Photo by Sgt. Kree Laing

Provost Marshal’s Office adopts canine companion for military police

4 Apr 2024 | Cpl. Alex Fairchild Marine Corps Installations Pacific

 When an emergency call is made in Okinawa, Japan, the caller may be having the worst day of their life. Emergency responders, such as firefighters and Marines with Provost Marshal’s Office, Headquarters and Support Battalion, Marine Corps Installations Pacific, are the first to respond to these crises.

These Marines are trained to respond quickly and effectively to these emergencies. However, with a constant influx of calls and possible emergencies, stress and pressure can become overwhelming for military police officers.

Enter Hemlock: a mixed-breed dog serving as the PMO’s office and stress relief dog.

“The idea to get Hemlock came from a history of critical incidents and stress that military police officers deal with,” said Master Sgt. Christopher Kalina, the future operations chief with PMO, H&S Battalion, MCIPAC. “There has been research that in a law enforcement setting, dogs can help police officers relieve some of their day-to-day stress. Dogs simply make people happy.”

Hemlock, or “Hemmy,” is an offspring of Daisy, a stray dog that was roaming Camp Foster. When Daisy safely delivered her litter of puppies, thanks to animal control, Marines from PMO picked Hemlock to bring into the office.

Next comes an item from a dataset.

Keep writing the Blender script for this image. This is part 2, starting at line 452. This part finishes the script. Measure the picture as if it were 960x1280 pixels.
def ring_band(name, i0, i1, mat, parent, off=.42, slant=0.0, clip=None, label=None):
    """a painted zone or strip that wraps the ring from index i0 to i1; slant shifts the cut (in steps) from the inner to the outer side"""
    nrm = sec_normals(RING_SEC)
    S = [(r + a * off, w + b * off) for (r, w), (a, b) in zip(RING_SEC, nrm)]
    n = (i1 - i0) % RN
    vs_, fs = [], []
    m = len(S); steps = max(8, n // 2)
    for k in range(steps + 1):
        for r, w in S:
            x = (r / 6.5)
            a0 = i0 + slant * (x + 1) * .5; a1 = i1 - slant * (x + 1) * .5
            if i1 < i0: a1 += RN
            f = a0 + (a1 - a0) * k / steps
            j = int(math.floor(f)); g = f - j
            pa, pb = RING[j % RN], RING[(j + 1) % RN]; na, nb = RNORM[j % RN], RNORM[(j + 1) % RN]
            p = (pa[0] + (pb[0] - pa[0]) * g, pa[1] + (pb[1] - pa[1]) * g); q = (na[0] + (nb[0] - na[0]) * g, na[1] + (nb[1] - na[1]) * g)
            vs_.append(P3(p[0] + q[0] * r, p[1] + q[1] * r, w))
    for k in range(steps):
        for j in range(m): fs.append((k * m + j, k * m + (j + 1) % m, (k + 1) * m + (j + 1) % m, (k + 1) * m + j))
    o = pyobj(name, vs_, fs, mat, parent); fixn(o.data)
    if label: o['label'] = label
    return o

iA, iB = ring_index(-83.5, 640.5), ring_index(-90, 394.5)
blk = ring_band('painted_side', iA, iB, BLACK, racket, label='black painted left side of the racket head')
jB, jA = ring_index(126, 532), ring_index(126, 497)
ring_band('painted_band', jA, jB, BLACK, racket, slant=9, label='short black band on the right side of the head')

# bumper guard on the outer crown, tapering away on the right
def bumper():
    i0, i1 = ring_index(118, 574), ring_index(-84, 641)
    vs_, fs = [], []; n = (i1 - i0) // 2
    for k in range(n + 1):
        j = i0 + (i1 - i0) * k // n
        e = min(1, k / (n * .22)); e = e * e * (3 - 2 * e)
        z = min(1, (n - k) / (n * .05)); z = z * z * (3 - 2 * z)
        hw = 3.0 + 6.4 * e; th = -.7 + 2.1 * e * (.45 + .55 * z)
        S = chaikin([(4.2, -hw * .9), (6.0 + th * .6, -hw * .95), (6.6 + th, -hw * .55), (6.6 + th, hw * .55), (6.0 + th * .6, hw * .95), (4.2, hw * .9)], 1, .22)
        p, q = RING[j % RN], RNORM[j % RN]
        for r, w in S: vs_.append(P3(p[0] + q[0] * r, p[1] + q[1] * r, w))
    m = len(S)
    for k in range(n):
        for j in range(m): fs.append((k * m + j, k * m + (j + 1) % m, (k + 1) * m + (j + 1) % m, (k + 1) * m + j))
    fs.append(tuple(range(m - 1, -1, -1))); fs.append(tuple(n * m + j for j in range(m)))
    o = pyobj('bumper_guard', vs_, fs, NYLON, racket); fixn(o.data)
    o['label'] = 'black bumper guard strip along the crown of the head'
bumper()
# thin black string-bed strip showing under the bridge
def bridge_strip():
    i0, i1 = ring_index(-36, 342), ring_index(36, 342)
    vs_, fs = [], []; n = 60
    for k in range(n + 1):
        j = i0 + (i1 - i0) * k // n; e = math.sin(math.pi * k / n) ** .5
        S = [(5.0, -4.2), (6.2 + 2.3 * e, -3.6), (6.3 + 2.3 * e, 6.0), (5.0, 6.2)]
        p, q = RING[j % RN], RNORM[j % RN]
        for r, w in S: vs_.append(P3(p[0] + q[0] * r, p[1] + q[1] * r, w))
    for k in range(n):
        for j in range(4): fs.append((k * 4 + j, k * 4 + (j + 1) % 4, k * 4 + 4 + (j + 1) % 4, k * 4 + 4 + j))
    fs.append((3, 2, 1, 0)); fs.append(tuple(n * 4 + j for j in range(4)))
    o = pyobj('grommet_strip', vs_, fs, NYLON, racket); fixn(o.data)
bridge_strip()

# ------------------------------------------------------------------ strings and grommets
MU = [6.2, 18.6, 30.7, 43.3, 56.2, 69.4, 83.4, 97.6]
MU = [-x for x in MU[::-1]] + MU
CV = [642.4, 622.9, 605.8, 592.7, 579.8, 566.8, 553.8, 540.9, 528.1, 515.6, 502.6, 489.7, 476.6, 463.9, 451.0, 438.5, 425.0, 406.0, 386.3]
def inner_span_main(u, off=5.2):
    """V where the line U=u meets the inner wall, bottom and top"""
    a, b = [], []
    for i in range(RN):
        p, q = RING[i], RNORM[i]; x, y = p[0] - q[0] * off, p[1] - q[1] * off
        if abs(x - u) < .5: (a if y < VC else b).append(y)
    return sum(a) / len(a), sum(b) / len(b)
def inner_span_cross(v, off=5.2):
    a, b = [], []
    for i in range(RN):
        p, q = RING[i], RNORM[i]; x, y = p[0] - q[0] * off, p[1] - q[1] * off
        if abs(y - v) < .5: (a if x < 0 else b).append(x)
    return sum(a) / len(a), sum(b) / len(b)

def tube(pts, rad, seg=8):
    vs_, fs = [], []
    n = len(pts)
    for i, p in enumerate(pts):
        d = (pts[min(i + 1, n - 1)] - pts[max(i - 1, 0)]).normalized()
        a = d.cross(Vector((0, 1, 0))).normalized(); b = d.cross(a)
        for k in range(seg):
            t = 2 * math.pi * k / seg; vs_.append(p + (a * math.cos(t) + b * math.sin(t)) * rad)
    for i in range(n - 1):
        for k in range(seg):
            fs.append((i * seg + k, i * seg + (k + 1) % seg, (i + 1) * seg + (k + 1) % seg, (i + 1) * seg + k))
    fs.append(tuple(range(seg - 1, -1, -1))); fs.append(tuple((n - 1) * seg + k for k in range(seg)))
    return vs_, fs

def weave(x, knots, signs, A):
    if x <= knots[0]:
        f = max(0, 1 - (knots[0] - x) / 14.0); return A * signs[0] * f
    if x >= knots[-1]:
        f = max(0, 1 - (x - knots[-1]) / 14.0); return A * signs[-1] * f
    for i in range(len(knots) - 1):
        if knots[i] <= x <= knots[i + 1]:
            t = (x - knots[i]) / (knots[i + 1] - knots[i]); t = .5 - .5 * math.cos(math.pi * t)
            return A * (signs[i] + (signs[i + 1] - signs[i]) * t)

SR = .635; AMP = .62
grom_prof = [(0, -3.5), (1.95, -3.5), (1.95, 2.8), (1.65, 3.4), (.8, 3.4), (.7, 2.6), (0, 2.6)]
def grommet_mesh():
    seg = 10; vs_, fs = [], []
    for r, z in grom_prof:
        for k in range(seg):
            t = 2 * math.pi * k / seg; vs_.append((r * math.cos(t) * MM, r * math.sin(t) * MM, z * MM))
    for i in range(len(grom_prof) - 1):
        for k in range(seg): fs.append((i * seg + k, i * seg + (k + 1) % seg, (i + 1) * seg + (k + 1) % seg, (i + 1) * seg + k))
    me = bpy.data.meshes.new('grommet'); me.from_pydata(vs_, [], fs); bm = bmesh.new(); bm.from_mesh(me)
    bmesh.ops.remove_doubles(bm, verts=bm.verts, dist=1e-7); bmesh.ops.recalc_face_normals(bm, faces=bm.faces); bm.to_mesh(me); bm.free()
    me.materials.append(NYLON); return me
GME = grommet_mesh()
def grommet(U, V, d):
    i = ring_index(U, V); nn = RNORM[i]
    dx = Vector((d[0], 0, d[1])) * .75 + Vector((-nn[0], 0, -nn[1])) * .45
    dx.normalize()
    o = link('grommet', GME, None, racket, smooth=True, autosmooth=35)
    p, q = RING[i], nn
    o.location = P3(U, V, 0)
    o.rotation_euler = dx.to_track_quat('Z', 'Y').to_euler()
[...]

“Although we work 12-hour shifts, the typical day for us is much longer than that,” said Cpl. Daniel Kunkel, a military police officer with PMO, H&S Battalion, MCIPAC. “I wake up at 4:00 a.m., get to work at 5:00 a.m. to receive patrol briefs, and then I’m on patrol from 6:00 a.m. to 6:00 p.m., with additional case work to do after my shift, so I usually don’t get home until around 8:00 p.m.”

Kunkel, a native of Ohio, explained that with the long days, having Hemlock at the office gives him and the other Marines extra positivity and comfort when they need it.

Hemlock was officially adopted by the PMO on March 17 and is part of the critical incident and stress management program. Kalina said the program ensures that military police officers are talking about the stressful incidents they encounter. Hemlock is a part of that effort to not only keep morale high but to make the mental health of the Marines a priority.

According to Kalina, the CISM program was implemented earlier in March for individuals affected by potentially traumatic events that are outside of their normal work experience.

“Individuals experience critical incidents in different ways and vary in their reactions to similar events,” said Kalina. “The CISM program is led by the PMO command leadership team, Provost Marshal, Deputy Provost Marshal and Provost Sergeant. When a critical incident occurs, CISM is activated, and a critical incident peer support group is deployed to assist the Marine in that situation.”

Hemlock, named after a flower like his mother Daisy, is part of the animal facet of CISM. Hemlock was implemented to simply provide joy and comfort.

“The real purpose of PMO is to help people,” said Kalina. “We help protect the community, protect the installation, preserve order, and enforce the laws of the installation. An extremely important part of that is taking care of the military police officers who do that work. The job, although highly rewarding, is taxing physically and mentally, so having Hemlock in the office brings that extra morale boost our Marines need.”